> Raw data:
····················
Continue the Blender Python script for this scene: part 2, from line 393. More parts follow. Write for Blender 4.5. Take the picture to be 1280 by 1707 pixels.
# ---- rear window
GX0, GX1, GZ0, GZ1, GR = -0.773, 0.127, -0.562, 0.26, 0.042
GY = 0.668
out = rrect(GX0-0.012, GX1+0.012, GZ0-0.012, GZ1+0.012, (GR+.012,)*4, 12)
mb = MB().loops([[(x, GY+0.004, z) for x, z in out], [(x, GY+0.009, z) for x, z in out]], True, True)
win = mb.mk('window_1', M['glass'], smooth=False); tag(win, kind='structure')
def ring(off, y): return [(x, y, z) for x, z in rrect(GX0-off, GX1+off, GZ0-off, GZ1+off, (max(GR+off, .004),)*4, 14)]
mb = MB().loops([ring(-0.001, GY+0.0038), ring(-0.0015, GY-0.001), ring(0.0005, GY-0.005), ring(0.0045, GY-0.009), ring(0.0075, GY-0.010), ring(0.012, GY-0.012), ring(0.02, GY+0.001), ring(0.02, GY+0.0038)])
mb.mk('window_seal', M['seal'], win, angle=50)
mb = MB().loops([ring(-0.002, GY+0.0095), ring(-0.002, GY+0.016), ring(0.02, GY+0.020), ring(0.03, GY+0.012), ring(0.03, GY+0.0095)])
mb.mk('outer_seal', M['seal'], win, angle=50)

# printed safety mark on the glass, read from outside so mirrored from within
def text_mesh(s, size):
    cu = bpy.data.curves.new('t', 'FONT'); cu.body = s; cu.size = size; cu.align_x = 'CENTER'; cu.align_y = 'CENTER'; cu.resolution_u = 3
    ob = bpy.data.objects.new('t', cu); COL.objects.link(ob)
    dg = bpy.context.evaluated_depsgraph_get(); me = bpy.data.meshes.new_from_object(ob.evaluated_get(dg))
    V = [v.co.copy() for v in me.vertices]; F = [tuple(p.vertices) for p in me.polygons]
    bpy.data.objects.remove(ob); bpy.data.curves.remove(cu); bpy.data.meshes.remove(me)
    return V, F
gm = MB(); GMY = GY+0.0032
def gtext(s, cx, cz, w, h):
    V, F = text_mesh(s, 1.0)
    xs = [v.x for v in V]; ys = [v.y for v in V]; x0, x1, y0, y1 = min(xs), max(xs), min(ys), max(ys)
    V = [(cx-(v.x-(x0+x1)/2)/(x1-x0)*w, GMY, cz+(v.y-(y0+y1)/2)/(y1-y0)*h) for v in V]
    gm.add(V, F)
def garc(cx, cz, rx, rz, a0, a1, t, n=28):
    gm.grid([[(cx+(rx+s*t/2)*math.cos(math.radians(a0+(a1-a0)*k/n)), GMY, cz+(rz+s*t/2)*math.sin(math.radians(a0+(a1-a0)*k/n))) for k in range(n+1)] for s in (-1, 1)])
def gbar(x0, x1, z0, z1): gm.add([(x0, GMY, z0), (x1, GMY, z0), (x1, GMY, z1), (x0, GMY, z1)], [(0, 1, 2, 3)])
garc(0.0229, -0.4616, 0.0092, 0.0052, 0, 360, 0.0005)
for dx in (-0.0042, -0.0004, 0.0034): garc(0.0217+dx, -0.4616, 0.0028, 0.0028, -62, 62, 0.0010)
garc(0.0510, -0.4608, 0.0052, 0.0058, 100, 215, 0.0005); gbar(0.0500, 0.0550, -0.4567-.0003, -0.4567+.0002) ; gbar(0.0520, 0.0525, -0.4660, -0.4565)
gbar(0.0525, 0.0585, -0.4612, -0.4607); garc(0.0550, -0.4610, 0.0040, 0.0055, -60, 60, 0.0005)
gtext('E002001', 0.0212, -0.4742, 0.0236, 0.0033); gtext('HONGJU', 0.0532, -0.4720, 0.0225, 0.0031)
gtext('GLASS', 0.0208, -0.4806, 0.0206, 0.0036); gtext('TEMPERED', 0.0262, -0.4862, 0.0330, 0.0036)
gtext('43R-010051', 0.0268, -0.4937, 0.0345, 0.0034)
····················
> Task prompt: Restate the listing in full, word for word.

> The solution:
Continue the Blender Python script for this scene: part 2, from line 393. More parts follow. Write for Blender 4.5. Take the picture to be 1280 by 1707 pixels.
# ---- rear window
GX0, GX1, GZ0, GZ1, GR = -0.773, 0.127, -0.562, 0.26, 0.042
GY = 0.668
out = rrect(GX0-0.012, GX1+0.012, GZ0-0.012, GZ1+0.012, (GR+.012,)*4, 12)
mb = MB().loops([[(x, GY+0.004, z) for x, z in out], [(x, GY+0.009, z) for x, z in out]], True, True)
win = mb.mk('window_1', M['glass'], smooth=False); tag(win, kind='structure')
def ring(off, y): return [(x, y, z) for x, z in rrect(GX0-off, GX1+off, GZ0-off, GZ1+off, (max(GR+off, .004),)*4, 14)]
mb = MB().loops([ring(-0.001, GY+0.0038), ring(-0.0015, GY-0.001), ring(0.0005, GY-0.005), ring(0.0045, GY-0.009), ring(0.0075, GY-0.010), ring(0.012, GY-0.012), ring(0.02, GY+0.001), ring(0.02, GY+0.0038)])
mb.mk('window_seal', M['seal'], win, angle=50)
mb = MB().loops([ring(-0.002, GY+0.0095), ring(-0.002, GY+0.016), ring(0.02, GY+0.020), ring(0.03, GY+0.012), ring(0.03, GY+0.0095)])
mb.mk('outer_seal', M['seal'], win, angle=50)

# printed safety mark on the glass, read from outside so mirrored from within
def text_mesh(s, size):
    cu = bpy.data.curves.new('t', 'FONT'); cu.body = s; cu.size = size; cu.align_x = 'CENTER'; cu.align_y = 'CENTER'; cu.resolution_u = 3
    ob = bpy.data.objects.new('t', cu); COL.objects.link(ob)
    dg = bpy.context.evaluated_depsgraph_get(); me = bpy.data.meshes.new_from_object(ob.evaluated_get(dg))
    V = [v.co.copy() for v in me.vertices]; F = [tuple(p.vertices) for p in me.polygons]
    bpy.data.objects.remove(ob); bpy.data.curves.remove(cu); bpy.data.meshes.remove(me)
    return V, F
gm = MB(); GMY = GY+0.0032
def gtext(s, cx, cz, w, h):
    V, F = text_mesh(s, 1.0)
    xs = [v.x for v in V]; ys = [v.y for v in V]; x0, x1, y0, y1 = min(xs), max(xs), min(ys), max(ys)
    V = [(cx-(v.x-(x0+x1)/2)/(x1-x0)*w, GMY, cz+(v.y-(y0+y1)/2)/(y1-y0)*h) for v in V]
    gm.add(V, F)
def garc(cx, cz, rx, rz, a0, a1, t, n=28):
    gm.grid([[(cx+(rx+s*t/2)*math.cos(math.radians(a0+(a1-a0)*k/n)), GMY, cz+(rz+s*t/2)*math.sin(math.radians(a0+(a1-a0)*k/n))) for k in range(n+1)] for s in (-1, 1)])
def gbar(x0, x1, z0, z1): gm.add([(x0, GMY, z0), (x1, GMY, z0), (x1, GMY, z1), (x0, GMY, z1)], [(0, 1, 2, 3)])
garc(0.0229, -0.4616, 0.0092, 0.0052, 0, 360, 0.0005)
for dx in (-0.0042, -0.0004, 0.0034): garc(0.0217+dx, -0.4616, 0.0028, 0.0028, -62, 62, 0.0010)
garc(0.0510, -0.4608, 0.0052, 0.0058, 100, 215, 0.0005); gbar(0.0500, 0.0550, -0.4567-.0003, -0.4567+.0002) ; gbar(0.0520, 0.0525, -0.4660, -0.4565)
gbar(0.0525, 0.0585, -0.4612, -0.4607); garc(0.0550, -0.4610, 0.0040, 0.0055, -60, 60, 0.0005)
gtext('E002001', 0.0212, -0.4742, 0.0236, 0.0033); gtext('HONGJU', 0.0532, -0.4720, 0.0225, 0.0031)
gtext('GLASS', 0.0208, -0.4806, 0.0206, 0.0036); gtext('TEMPERED', 0.0262, -0.4862, 0.0330, 0.0036)
gtext('43R-010051', 0.0268, -0.4937, 0.0345, 0.0034)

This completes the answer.